Nawaat`s Sami Ben Gharbeia`showed how the web platform worked before, during and after the revolution. He showed stuff from the first online demonstration against Ben Ali, “yezzi fock”, to the collection of pictures that have spotted the presidential airplane landing in different European airports to take Leila Ben Ali go shopping without any excuse of being on an official visit. Nawaat`s strategy before the revolution has been to show the average Tunisian citizen -with a simple language and tangible examples- that he was not living in the Tunisian “postcard” that Ben Ali was selling out to the West. Once the revolution erupted, Nawaat`s role was focused on curating news and videos, translating, tagging and archiving them, in order to give the Pan-Arab and international media professional news material to work on, in order to produce news items and updates on what was happening in Tunisia between December 2010 and January 2011. And now that Ben Ali is gone, Nawaat finally has a legal status: it became an association, opened an awesome office near the Casbah in Tunis and is doing plenty of activities, including hosting the hackspace curated by Chamseddine Ben Jomaa and Ali Hentati.

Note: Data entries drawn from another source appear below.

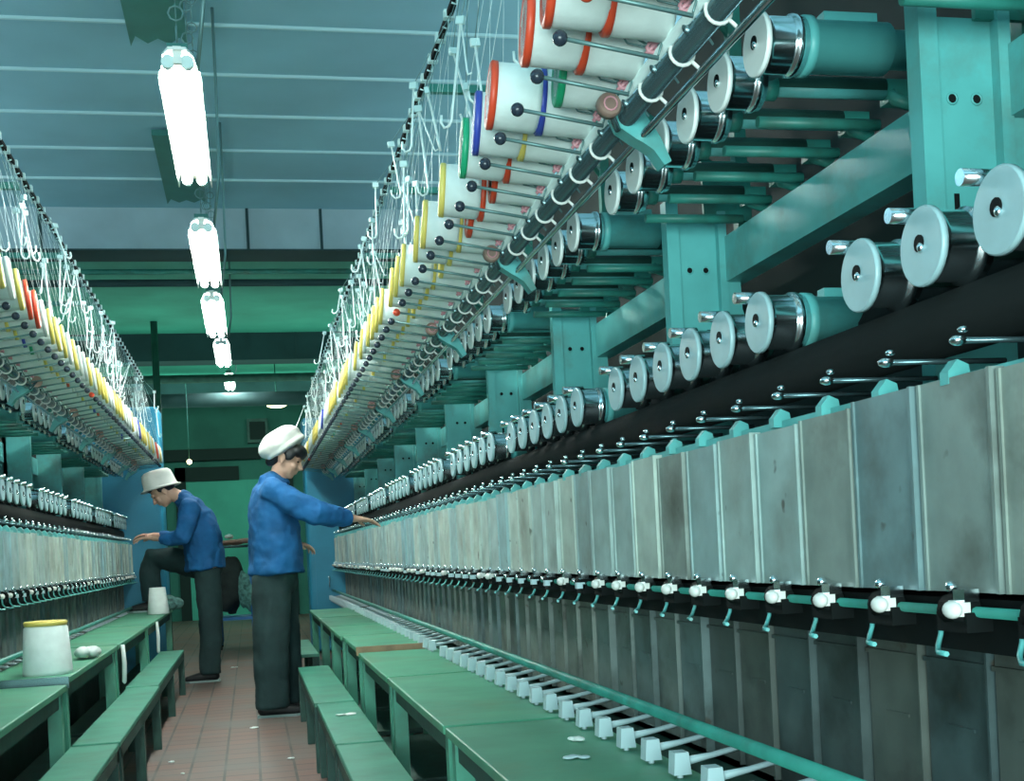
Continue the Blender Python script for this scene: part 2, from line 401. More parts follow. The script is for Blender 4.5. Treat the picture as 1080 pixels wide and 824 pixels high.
# ------------------------------------------------------------------ lamps
LZ = 2.37
def make_lamp():
    t = thing('hanging_lamp', '', 'lamp', (0, 0, 0))
    L2 = .62
    out = [(-.025, -L2), (-.044, -L2 + .05), (-.054, -L2 + .16), (-.058, 0), (-.058, L2 + .02), (-.034, L2 - .10), (-.02, L2), (.02, L2), (.034, L2 - .10), (.058, L2 + .02), (.058, 0), (.054, -L2 + .16), (.044, -L2 + .05), (.025, -L2)]
    mb = MB().m('hood').prism(out, .036, .044, 'z')
    mb.prism([(-.059, .036), (-.055, .036), (-.060, .010), (-.064, .010)], -L2 + .16, L2 + .03, 'y').prism([(.059, .036), (.055, .036), (.060, .010), (.064, .010)], -L2 + .16, L2 + .03, 'y')
    mb.m('hood_green').box(-.03, .03, -L2 + .05, L2 - .08, .044, .075)
    obj('hood', mb, t)
    for sx in (-.027, .027):
        tb = obj('fluorescent_tube', MB().m('tube').tube([(sx, -L2 + .045, 0.01), (sx, L2 - .075, 0.01)], .017, 12), t)
        obj('tube_cap', MB().m('wire').tube([(sx, -L2 + .02, 0.01), (sx, -L2 + .045, 0.01)], .02, 10).tube([(sx, L2 - .075, 0.01), (sx, L2 - .05, 0.01)], .02, 10), tb)
    obj('lamp_holder', MB().m('hood').box(-.012, .012, -L2 + .01, -L2 + .03, .0, .05), t)
    for y in (-L2 + .06, L2 - .12):
        mb = MB().m('thinwire')
        n = 16; H = ZC - LZ - .075
        for i in range(n):
            z0 = .075 + H * i / n
            mb.ring((0, y, z0 + H / n / 2), H / n * .36, .003, 'y' if i % 2 else 'x', 8, 4)
            mb.tube([(0, y, z0), (0, y, z0 + H / n)], .0022, 4)
        obj('chain', mb, t)
    obj('power_cord', MB().m('thinwire').tube([(.05, -L2 + .25, .07), (.085, -L2 + .2, .3), (.09, -L2 + .2, .7), (.09, -L2 + .2, ZC - LZ)], .007, 6), t)
    return t
lamp0 = make_lamp()
names = {1: 'largest hanging twin-tube lamp, nearest over the aisle', 2: 'second twin-tube lamp in the row over the aisle',
         3: 'third twin-tube lamp in the row, just beyond the pale beam', 4: 'fourth lamp in the row, small and glowing',
         5: 'fifth lamp, the smallest and farthest of the row', 0: 'twin-tube lamp above the aisle nearer than the picture shows',
         -1: 'twin-tube lamp above the aisle beside the viewer'}
for i, (y, z) in {1: (4.30, LZ), 2: (6.13, LZ), 3: (7.63, LZ), 4: (10.4, 2.60), 5: (15.6, 3.10)}.items():
    r = lamp0 if i == 1 else dup(lamp0, (0, 0, 0))
    for ch in r.children:
        if ch.name.startswith(('chain', 'power_cord')): ch.scale.z = (ZC - z) / (ZC - LZ)
    r.location = (-.135, y, z); r['label'] = names[i]; r['group'] = 'twin-tube lamps in a row over the aisle'

# ------------------------------------------------------------------ machine parts (local frame: aisle on the -x side, x=0 is the cover plane)
PITCH = 1.105; SP = PITCH / 7
def m_panel(h, t=.012, key='panel'):
    mb = MB().m(key).box(0, t, -.0765, .0765, 0, h)
    mb.box(-.007, 0, -.0765, -.071, .0, h).box(-.003, 0, .071, .0765, 0, h)
    mb.m('black').box(-.0015, 0, .0735, .0765, 0, h)
    return mb.mesh('cover_panel')
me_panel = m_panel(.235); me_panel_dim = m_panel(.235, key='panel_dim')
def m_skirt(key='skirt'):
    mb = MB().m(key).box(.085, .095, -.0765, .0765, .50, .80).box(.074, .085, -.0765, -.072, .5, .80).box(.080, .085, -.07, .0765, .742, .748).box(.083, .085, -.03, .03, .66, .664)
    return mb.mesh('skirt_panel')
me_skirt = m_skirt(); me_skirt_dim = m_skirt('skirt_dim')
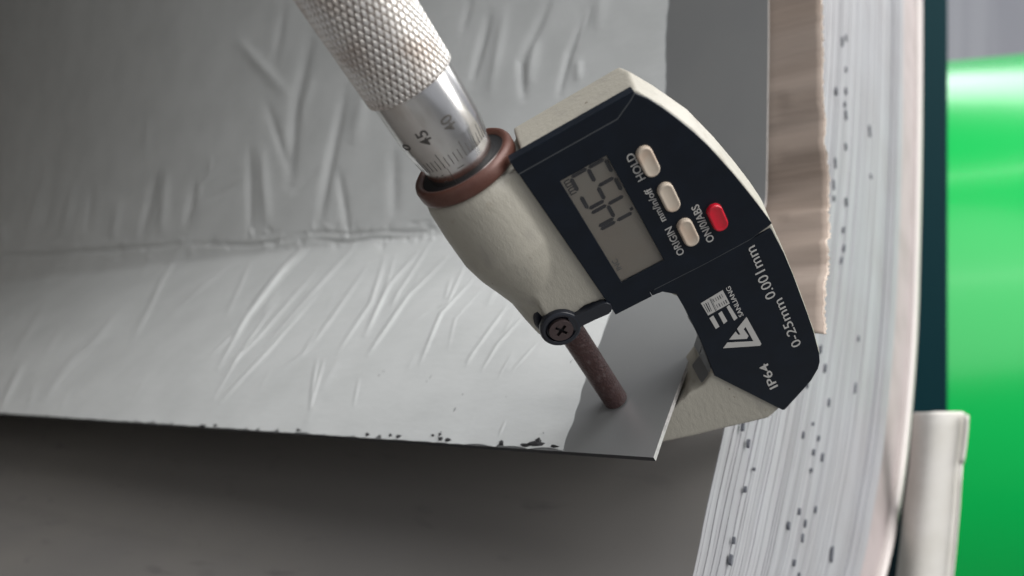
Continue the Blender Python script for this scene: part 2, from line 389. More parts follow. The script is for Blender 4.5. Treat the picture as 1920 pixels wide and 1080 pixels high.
tmp = fixn(mk('q', pd[0], pd[1], m_lever)); bm.from_mesh(tmp.data); bpy.data.objects.remove(tmp)
me = bpy.data.meshes.new('lock_lever'); bm.to_mesh(me); bm.free(); me.materials.append(m_lever)
lever = bpy.data.objects.new('lock_lever', me); C.objects.link(lever); lever.parent = mic; bevel(lever, .035, 3, 40)
me.shade_smooth(); me.set_sharp_from_angle(angle=math.radians(30))
# collar of the lock under the lever
zcyl('lock_collar', lx+.02, lyy+.13, [(.50, .2), (.52, .3), (.52, .68), (.48, .73)], m_lever, mic)
zcyl('lock_stud', lx, lyy, [(.36, .6), (.36, .85)], m_screw, mic)
# cross-head screw
cx = []
def cross(s, w_): return [(w_, s), (-w_, s), (-w_, w_), (-s, w_), (-s, -w_), (-w_, -w_), (-w_, -s), (w_, -s), (w_, -w_), (s, -w_), (s, w_), (w_, w_)]
circ = [(.275*math.cos(2*PI*i/32), .275*math.sin(2*PI*i/32)) for i in range(32)]
rot = lambda p, a=.5: (lx+p[0]*math.cos(a)-p[1]*math.sin(a), lyy+p[0]*math.sin(a)+p[1]*math.cos(a))
scw = prism('screw', [[rot(p) for p in circ], [rot(p) for p in cross(.155, .036)]], .98, 1.09, m_screw, lever, .02)
prism('screw_slot', [[rot(p) for p in cross(.165, .045)]], .975, 1.0, m_black, lever)

# --- ring, sleeve, thimble
lathe('collar_ring', [(.86, 7.54), (1.08, 7.53), (1.12, 7.56), (1.13, 7.62), (1.13, 7.78), (1.10, 7.85), (1.06, 7.88), (.99, 7.875), (.945, 7.82), (.93, 7.72), (.93, 7.62)], m_copper, mic, 96, False, 60)
lathe('ring_recess', [(.96, 7.66), (.965, 7.80), (.70, 7.80)], m_black, mic, 96, False)
sleeve = lathe('graduated_sleeve', [(.755, 7.6), (.755, 9.2)], m_chrome, mic, 96)
def cylfn(R): return lambda X, Y, z: ((R+z)*math.sin(X/R), Y, (R+z)*math.cos(X/R))
thim = lathe('thimble', [(.772, 8.20), (.782, 8.195), (.845, 8.62), (.852, 8.66), (.858, 9.75)], m_chrome, mic, 128, False)
D2 = math.radians
for s, th, lb in (('40', 21.6, 0), ('45', -15.5, 0), ('0', -52, 0)):
    mpx = .855*D2(th)
    text(s, cylfn(.855), mpx, 8.80, 9.12 if len(s) == 2 else 8.95, .25, m_ink, thim, bold=.012, ext=.004)
v, f = [], []; parts = []
def cylbar(R0, R1, th, dth, ya, yb, hh=.004):
    vv = []
    for (R, y) in ((R0, ya), (R1, yb)):
        for s in (-1, 1):
            a = D2(th)+s*dth/2
            for k in (-.003, hh): vv.append(((R+k)*math.sin(a), y, (R+k)*math.cos(a)))
    return vv, [(0, 1, 3, 2), (4, 6, 7, 5), (0, 4, 5, 1), (2, 3, 7, 6), (1, 5, 7, 3), (0, 2, 6, 4)]
for i in range(50):
    th = -52+7.2*(i-9); lng = (i-9) % 5 == 0
    parts.append(cylbar(.783, .8148 if not lng else .8345, th, .022, 8.20, 8.44 if not lng else 8.56))
v, f = join(parts); gm = fixn(mk('graduation_marks', v, f, m_inkf, thim)); gm['kind'] = 'stuff'
parts = [cylbar(.755, .755, -15, .012, 7.72, 8.2)]
for k, (a0, wd, y) in enumerate(((4, .20, 8.06), (-34, .24, 8.05), (-34, .30, 7.98), (-30, .12, 7.9))):
    parts.append(cylbar(.755, .755, a0, wd, y, y+.018))
v, f = join(parts); gm = fixn(mk('datum_line', v, f, m_ink, sleeve))
# knurled grip: diamond pyramids in real relief
na, ns = 46, 8
cols = na*ns; Lk = 4.6; ap = .255; rows = int(Lk/ap*10)
th_ = np.linspace(0, 2*PI, cols, endpoint=False); yy = np.linspace(0, Lk, rows)
TH, YY = np.meshgrid(th_, yy)
p1 = (TH*na/(2*PI)+YY/ap) % 1; p2 = (TH*na/(2*PI)-YY/ap) % 1
tri1 = 1-np.abs(p1*2-1); tri2 = 1-np.abs(p2*2-1)
hgt = np.minimum(np.minimum(tri1, tri2)*2.6, 1.0)
fade = np.clip(YY/.03, 0, 1)
RR = .885+.045*hgt*fade
verts = np.stack([RR*np.sin(TH), 9.76+YY, RR*np.cos(TH)], -1).reshape(-1, 3)
faces = []
for k in range(rows-1):
    for i in range(cols): j = (i+1) % cols; faces.append((k*cols+i, k*cols+j, (k+1)*cols+j, (k+1)*cols+i))
vs = [tuple(v) for v in verts]; b0 = len(vs)
for i in range(cols): a = th_[i]; vs.append((.85*math.sin(a), 9.75, .85*math.cos(a)))
for i in range(cols): j = (i+1) % cols; faces.append((b0+i, b0+j, j, i))
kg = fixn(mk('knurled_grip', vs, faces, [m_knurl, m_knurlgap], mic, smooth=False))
hf = hgt.reshape(-1)
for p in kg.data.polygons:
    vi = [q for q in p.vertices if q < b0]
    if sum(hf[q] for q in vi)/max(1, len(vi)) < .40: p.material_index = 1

# ================================================================== THE COIL
coil = empty('metal_coil', COIL, 'wound coil of sheet metal seen into its bore, layer edges stacked at the right', 'metal coil')
def ysheet(c, e):                                      # profile of the lifted tail: flat, kink, then up along the bore
    ck = 11.05+.068*e
    k = .35
    q = c-ck; yk = -1.62-.009*e; low_ = yk*np.clip(c/ck, -1, 1.0)**2*np.sign(c); s2 = .60
    return low_+(s2)*(.5*(q+np.sqrt(q*q+k*k))) + .012*np.clip(q-4, 0, 50)**2
def grid(name, ea, ca, fn, m, parent, thick=0, smooth=True, medge=None):
    Eg, Cg = np.meshgrid(ea, ca)                     # rows c, cols e
    y = fn(Cg, Eg); R_, Q_ = Eg.shape
    top = np.stack([Cg, Eg, y], -1).reshape(-1, 3)
    idx = np.arange(R_*Q_).reshape(R_, Q_)
    f = np.stack([idx[:-1, :-1], idx[:-1, 1:], idx[1:, 1:], idx[1:, :-1]], -1).reshape(-1, 4).tolist()
    vs = top.tolist()
    if thick:
        k = len(vs); bot = top.copy(); bot[:, 2] -= thick; vs += bot.tolist()
        nf = len(f); f += [[a+k for a in reversed(q)] for q in f]
        rim = list(idx[0, :])+list(idx[1:, -1])+list(idx[-1, -2::-1])+list(idx[-2:0:-1, 0])
        side = [[int(rim[i]), int(rim[(i+1) % len(rim)]), int(rim[(i+1) % len(rim)])+k, int(rim[i])+k] for i in range(len(rim))]
        f += side
    o = mk(name, vs, f, m, parent, smooth=smooth, sharp=35)
    if thick: fixn(o)
    if thick and medge:
        o.data.materials.append(medge); npl = len(o.data.polygons); ns_ = len(side)
        o.data.materials.append(m_darkend)
    for p in range(npl-ns_, npl):
        pl = o.data.polygons[p]; pl.material_index = 2 if abs(pl.center.x) < .01 else 1  # cut end coloured darker than the other edges
    return o
TH_ = .145
ea = np.concatenate([np.linspace(0, 8, 60), np.linspace(8.4, 116, 150)])
ca = np.linspace(0, 53, 460)
def film_edge(c): return np.interp(c, [0, 2.3, 5.3, 10, 16, 26], [2.54, 2.80, 3.12, 3.5, 3.93, 4.1])
undr = lambda c, e: .20*np.clip((e-film_edge(c)-.25)/1.5, 0, 1)*np.clip(c/1.2, 0, 1)
tail = grid('sheet_tail', ea, ca, lambda c, e: ysheet(c, e)-undr(c, e), m_sheet, coil, TH_, medge=m_edge)
tail['label'] = 'bare grey end of the sheet gripped by the micrometer'

# ---- protective film with its wrinkles, in real relief
R3 = lambda *p: [(500+x/2.25, 400+y/2.25) for x, y in p]
R2 = lambda *p: [(x/2.25, 400+y/2.25) for x, y in p]
R1 = lambda *p: [(x/2, y/2) for x, y in p]
R4 = lambda *p: [(850+x/2.56, y/2.56) for x, y in p]
rid = []      # (polyline, width px, amplitude px, sharpness side)
def rd(pts, wd, am): rid.append((pts, wd, am))
rd(R3((500, 190), (440, 380), (300, 590)), 5, 1.6); rd(R3((545, 180), (480, 380), (410, 520)), 4, 1.2)
rd(R3((640, 170), (520, 300), (420, 520)), 5, 1.8); rd(R3((700, 120), (560, 330), (530, 390)), 4, 1.4)
rd(R3((760, 190), (600, 350), (500, 500), (430, 600)), 5, 2.0); rd(R3((390, 130), (230, 300), (0, 560)), 5, 1.5)
rd(R3((430, 220), (270, 450), (170, 590)), 5, 1.2); rd(R3((870, 290), (740, 430), (650, 640)), 4, 1.7)
rd(R3((835, 230), (770, 380), (730, 400)), 4, 1.2); rd(R3((1020, 400), (850, 630)), 4, 1.2)
rd(R3((1080, 450), (980, 560), (910, 670)), 4, 1.2); rd(R3((245, 620), (185, 830)), 3, 1.4); rd(R3((392, 700), (368, 820)), 3, .9)
rd(R3((920, 320), (800, 450), (770, 580)), 3, .7); rd(R3((1150, 550), (1040, 670)), 3, .7); rd(R3((250, 570), (80, 650)), 3, .7)
rd(R3((780, 280), (755, 370)), 4, .9); rd(R3((1010, 880), (980, 940)), 3, .8); rd(R3((200, 130), (60, 260), (-60, 400)), 7, 2.6)
rd(R3((720, 390), (600, 480)), 3, .6); rd(R3((1040, 600), (980, 700)), 3, .5)
rd(R2((1320, 100), (1150, 310), (1050, 440), (920, 660)), 5, 2.2); rd(R2((1340, 240), (1100, 520), (940, 680)), 4, 1.7)
rd(R2((1350, 330), (1120, 600), (930, 800)), 4, 1.7); rd(R2((1180, 360), (1040, 560), (900, 790)), 3, 1.4); rd(R2((1060, 210), (960, 430)), 5, 1.0)
rd(R2((1120, 330), (1010, 500), (890, 600)), 4, 1.5)
rd(R2((770, 160), (690, 280), (560, 540)), 6, 1.4); rd(R2((1020, 190), (880, 290), (720, 420)), 5, .8); rd(R2((490, 430), (420, 520), (300, 640)), 7, .9)
rd(R2((100, 640), (0, 830)), 8, 1.7); rd(R2((350, 560), (190, 780)), 8, .9); rd(R2((1340, 620), (1310, 820)), 4, 1.3); rd(R2((1340, 490), (1280, 600), (1200, 650)), 4, 1.0)
rd(R2((200, 380), (60, 600)), 9, .8); rd(R2((620, 400), (540, 540)), 6, .5); rd(R2((150, 720), (120, 830)), 7, .6); rd(R2((270, 200), (150, 330)), 8, .7)
for p, wd, am in (((( 590, 650), (530, 900)), 9, -3), (((740, 700), (700, 850)), 9, -3), (((940, 550), (945, 880)), 9, -3), (((985, 560), (1010, 860)), 13, 3.2),
    (((1170, 130), (1110, 380), (1090, 700)), 13, -4.5), (((1300, 340), (1240, 620), (1200, 840)), 11, -4.5), (((1275, 650), (1310, 880)), 9, -3), (((1000, 380), (1085, 640)), 10, -2.4),
    (((890, 150), (1080, 360)), 15, 3), (((840, 620), (760, 700), (740, 760)), 7, 2.2), (((170, 650), (100, 900)), 11, 2), (((285, 700), (240, 880)), 10, 2), (((455, 760), (420, 900)), 9, 2),
    (((630, 650), (610, 890)), 12, 2.6), (((1070, 20), (1030, 240)), 10, -2.2), (((800, 600), (790, 660)), 6, 1.6), (((560, 440), (550, 600)), 10, 1), (((1120, 460), (1180, 300)), 12, 2), (((1480, 560), (1480, 820)), 13, -2.5),
    (((900, 690), (780, 760)), 7, -1.6), (((1100, 740), (1200, 640)), 8, -1.8), (((20, 840), (10, 930)), 9, 2.6), (((350, 700), (330, 880)), 8, -1.8), (((200, 720), (160, 860)), 8, -1.8), (((1380, 300), (1330, 560)), 18, 3)):
    rd(R1(*p), wd, am)
for p, wd, am in ((((180, 60), (90, 400)), 10, -4), (((470, 0), (330, 300), (340, 480)), 10, -4.4), (((660, 60), (560, 260), (510, 460)), 8, -4), (((650, 60), (585, 240)), 6, 2.6),
    (((400, 200), (360, 420)), 14, 3.2), (((90, 0), (40, 160)), 9, -2), (((610, 300), (600, 400)), 10, 2.4), (((720, -40), (690, 160)), 16, 1.6), (((250, 60), (180, 460)), 12, 2.4)): rd(R4(*p), wd, am)
for p in (((-20, 479), (60, 480), (110, 476), (170, 472), (230, 466), (300, 464), (360, 456)), ((350, 459), (420, 460), (470, 462), (520, 455), (560, 448)), ((540, 444), (610, 438), (660, 441), (720, 436), (770, 438), (825, 436)), ((590, 452), (650, 457), (700, 448), (760, 450))): rd(list(p), 5, -3.4)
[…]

Chamseddine, alias Kangolya, another symbol of Tunisian activism, presented the hackspace to the CC Salon crowd and beautifully explained the meaning of the opengov movement tracking it back to ancient Greece.

The newly born association of Tunisian bloggers illustrated how they are now getting together,  organizing themselves and trying to give themselves editorial rules, too. Blogging has been for years the only counter-voice to an official press which was totally submitted to the regime, therefore bloggers have developed incredibly professional skills and a “grassroot” ethics of cross-checking sources, quoting and linking them, etc. They probably can teach the official press and “professional” journalists how to re-organize themselves, now that the former dictator is gone.

CC Salon Tunis was able to offer an overview of all these experiences that are related one to another by the will of these folks to advocate for transparency, openness, freedom of expression, creativity. These light talks were punctuated by the music –Armada, Saloua ben Salah, Undergaa, Kerim Bouzoita-. A film on the former Tunisian cyber police, “Memory at risk”, directed by Kerim Bouzoita and licensed under CC, was also shown.

The energy flowing at Arty show gallery yesterday was a tangible sign that a new Tunisia is coming out, and will rock the world.